Refiere la filóloga española Irene Vallejo (1979) en su maravillo libro El infinito en un junco (2019) que en el siglo V a. C., Gorgias (483-375 a. C.) el sofista, escribió: «la palabra es un poderoso soberano; con un cuerpo pequeñísimo y del todo invisible, ejecuta las obras más divinas: quitar el miedo, desvanecer el dolor, infundir alegría y aumentar la compasión»”.  La Palabra tiene valor y poder pese a lo diminuta que en apariencia es, según los fonemas que la componen; su grandeza está más allá de los fonemas. La palabra es aliento en tiempos de dificultad, llena de vigor y felicidad, e incluso sirve para expresar solidaridad para con el otro que sufre. La palabra construyó el Universo a partir del verbo, que es la palabra en acción.

Se dice que previamente a Gorgias, Pitágoras (569-475 a. C), el célebre filósofo y matemático de la Escuela de Crotona, imponía a quienes serían aceptados en su escuela un rígido régimen de silencio, consistente en callar durante cinco años, con el ánimo de aquietar la mente y abrir la conciencia. En ese escenario la palabra se silencia o al menos no existe en boca del candidato a la iniciación, sólo circula la palabra creadora del maestro. El candidato calla y escucha con atención, ausculta la palabra, medita sobre ella y en ella en el sonido del silencio que le rodea. Probablemente su voz interior también acalla. Esos profanos eran llamados “Acoustici”, que sólo escuchaban y no tenían contacto visual con el maestro. Una vez superada esa ardua prueba del silencio, el candidato pasaba a ser discípulo, en adelante “Mathematici”, momento a partir del cual le era posible ver al maestro. El silencio y la escucha se complementaban con la visión ocular.

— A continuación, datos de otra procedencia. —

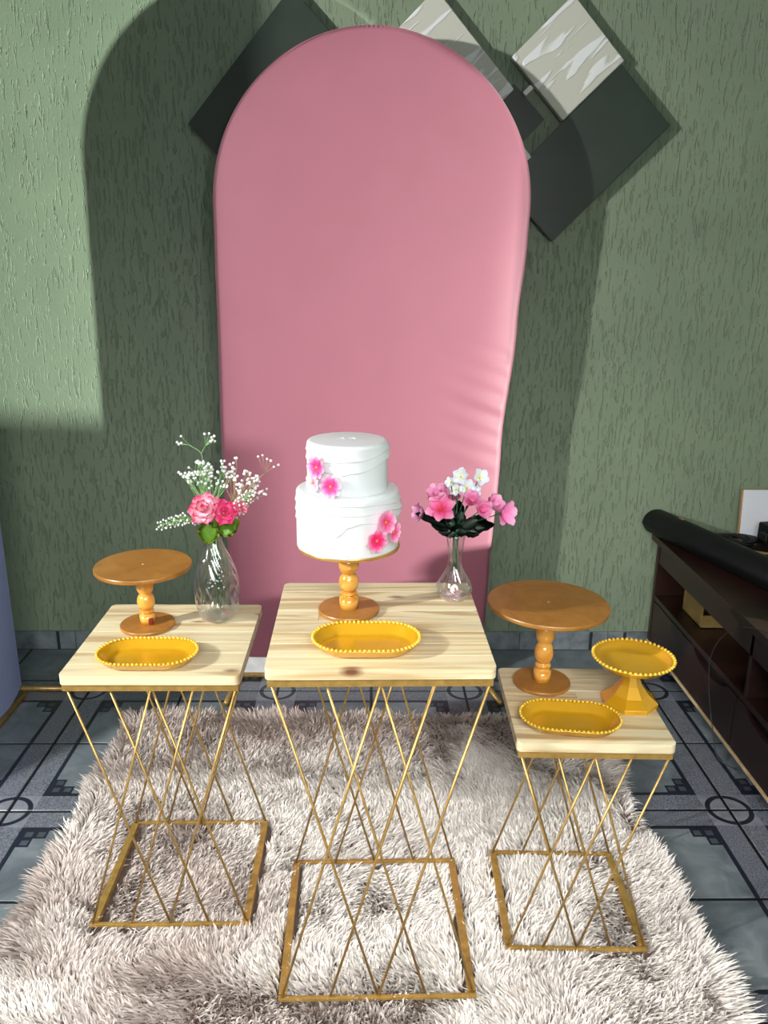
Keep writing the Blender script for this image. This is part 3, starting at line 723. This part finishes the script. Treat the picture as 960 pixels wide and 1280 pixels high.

Superada la etapa del silencio, el candidato convertido en discípulo se adentraba en el aprendizaje del mundo pitagórico de la mano del maestro, quien, mediante la palabra y los números, hilaba lentamente un proceso de depuración en la vida del aprendiz que ávidamente buscaba la respuesta o quizás la palabra perdida en el marco de la vida. El maestro, fiel a sus discípulos, usaba la palabra para enseñar, pero también para corregir y sentenciar. La palabra en Pitágoras además era preceptora; el precepto cuida, guarda, protege e inculca. Se dice que Pitágoras les indicaba a sus alumnos el aprendizaje de la armonía de los cuerpos celestes antes que en los acordes de la lira. La misma armonía debería existir entre la preparación del alimento y su consumo.

También, se menciona que la palabra pitagórica edificaba, Pitágoras invitaba a encontrar la armonía entre el cuerpo físico y “la psyché” o alma humana, en armonía con la naturaleza y los dioses. Invitaba a edificar casas modestas para no tener que conservar en ella cosas innecesarias, la que debía de ser un lugar de paz, y no desear exclusivamente la paz de la tumba. El maestro Pitágoras desechaba la tiranía e invitaba a ser compasivo frente a la debilidad humana, que era la debilidad del otro y también la propia, y así mantener la confianza en la especie humana por perversa que pudiera ser. En algún momento la humanidad entenderá que no todo se vale y menos la guerra.

El maestro invitaba para que la palabra no fuese sólo látigo de la razón, sino también pebetero del corazón. La divinidad está acompañada de la Palabra que edifica, sana, cura, compone y revive. No en vano, una palabra es suficiente para sanar al hombre, una palabra enhebra Al Corán. Una palabra del Dios vivo. La palabra para Pitágoras es el acto de la divinidad, manifiesto en un círculo que tiene un centro en todo lugar y una circunferencia en ningún sitio. La Palabra es espíritu, vida y materia.